--- begin DATASET CONTENT ---

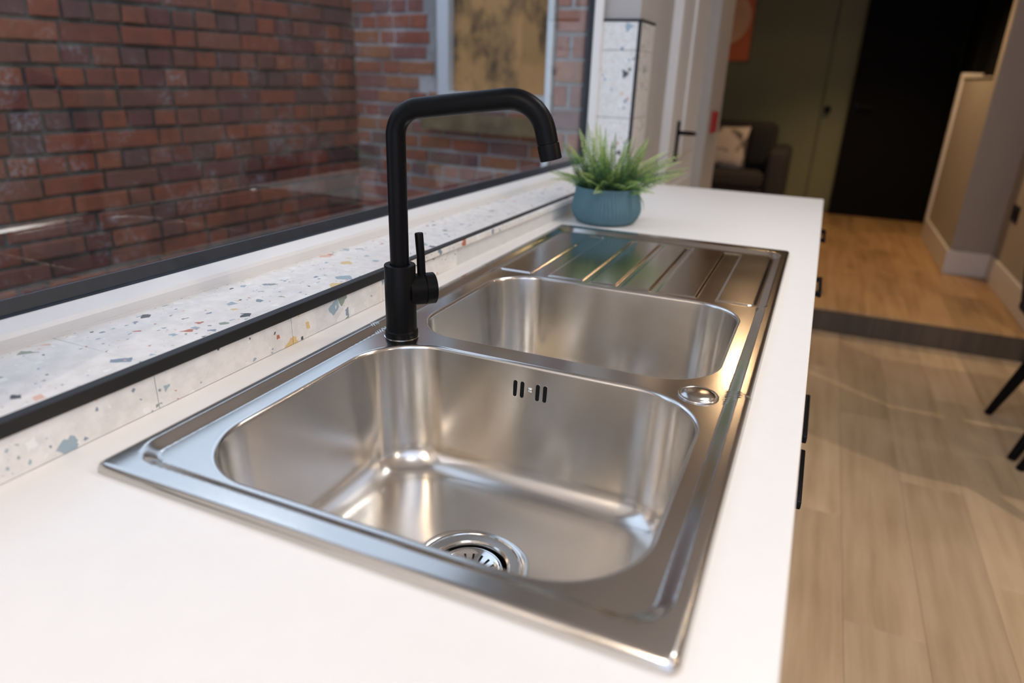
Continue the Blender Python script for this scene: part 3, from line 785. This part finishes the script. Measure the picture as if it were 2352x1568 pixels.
# ---- mixer tap
TX, TY = 0.057, 0.397
tap = thing('mixer_tap', 'matt black single lever mixer tap with a squared swan neck spout', 'tap', (TX, TY, ZP))
body = [(0.0215, 0.0), (0.0217, 0.0012), (0.0215, 0.0075), (0.0204, 0.0088), (0.0200, 0.0092), (0.0200, 0.0950), (0.0194, 0.0962), (0.0182, 0.0966), (0.0126, 0.0962), (0.0122, 0.0945)]
bo = obj('tap_body', MB().lathe(body, (TX, TY, ZP), 64), M['black_metal'], tap, sm=35)
obj('base_ring', MB().lathe([(0.0222, 0.0), (0.0232, 0.0002), (0.0232, 0.0006), (0.0216, 0.0008)], (TX, TY, ZP), 64), M['steel_polished'], tap, sm=35)
ph = math.radians(8); du = Vector((math.cos(ph), math.sin(ph), 0))
def fillet(pts, radii, n=14):
    out = [Vector(pts[0])]
    for i in range(1, len(pts)-1):
        a, b, c = Vector(pts[i-1]), Vector(pts[i]), Vector(pts[i+1]); d0 = (a-b).normalized(); d1 = (c-b).normalized()
        ang = d0.angle(d1); T = radii[i-1]/math.tan(ang/2); p0 = b + d0*T; p1 = b + d1*T
        bis = (d0+d1).normalized(); cen = b + bis*(radii[i-1]/math.sin(ang/2)); u = p0-cen; w = p1-cen; tot = u.angle(w)
        for k in range(n+1):
            t = k/n; out.append(cen + (u*math.sin((1-t)*tot) + w*math.sin(t*tot))/math.sin(tot))
    out.append(Vector(pts[-1])); return out
def P2(s, z): return Vector((TX, TY, 0)) + du*s + Vector((0, 0, z))
path = fillet([P2(0, 0.088), P2(0, 0.2835), P2(0.1722, 0.3063), P2(0.1853, 0.2563)], [0.033, 0.043])
obj('spout', MB().tube(path, 0.0119, 32), M['black_metal'], tap, sm=50)
e0, e1 = P2(0.1853, 0.2563), P2(0.1896, 0.2400); ed = (e1-e0).normalized()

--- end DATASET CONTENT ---

GOAL
Repeat the full listing above exactly, with no pictures in the copy.

RIGHT ANSWER
Continue the Blender Python script for this scene: part 3, from line 785. This part finishes the script. Measure the picture as if it were 2352x1568 pixels.
# ---- mixer tap
TX, TY = 0.057, 0.397
tap = thing('mixer_tap', 'matt black single lever mixer tap with a squared swan neck spout', 'tap', (TX, TY, ZP))
body = [(0.0215, 0.0), (0.0217, 0.0012), (0.0215, 0.0075), (0.0204, 0.0088), (0.0200, 0.0092), (0.0200, 0.0950), (0.0194, 0.0962), (0.0182, 0.0966), (0.0126, 0.0962), (0.0122, 0.0945)]
bo = obj('tap_body', MB().lathe(body, (TX, TY, ZP), 64), M['black_metal'], tap, sm=35)
obj('base_ring', MB().lathe([(0.0222, 0.0), (0.0232, 0.0002), (0.0232, 0.0006), (0.0216, 0.0008)], (TX, TY, ZP), 64), M['steel_polished'], tap, sm=35)
ph = math.radians(8); du = Vector((math.cos(ph), math.sin(ph), 0))
def fillet(pts, radii, n=14):
    out = [Vector(pts[0])]
    for i in range(1, len(pts)-1):
        a, b, c = Vector(pts[i-1]), Vector(pts[i]), Vector(pts[i+1]); d0 = (a-b).normalized(); d1 = (c-b).normalized()
        ang = d0.angle(d1); T = radii[i-1]/math.tan(ang/2); p0 = b + d0*T; p1 = b + d1*T
        bis = (d0+d1).normalized(); cen = b + bis*(radii[i-1]/math.sin(ang/2)); u = p0-cen; w = p1-cen; tot = u.angle(w)
        for k in range(n+1):
            t = k/n; out.append(cen + (u*math.sin((1-t)*tot) + w*math.sin(t*tot))/math.sin(tot))
    out.append(Vector(pts[-1])); return out
def P2(s, z): return Vector((TX, TY, 0)) + du*s + Vector((0, 0, z))
path = fillet([P2(0, 0.088), P2(0, 0.2835), P2(0.1722, 0.3063), P2(0.1853, 0.2563)], [0.033, 0.043])
obj('spout', MB().tube(path, 0.0119, 32), M['black_metal'], tap, sm=50)
e0, e1 = P2(0.1853, 0.2563), P2(0.1896, 0.2400); ed = (e1-e0).normalized()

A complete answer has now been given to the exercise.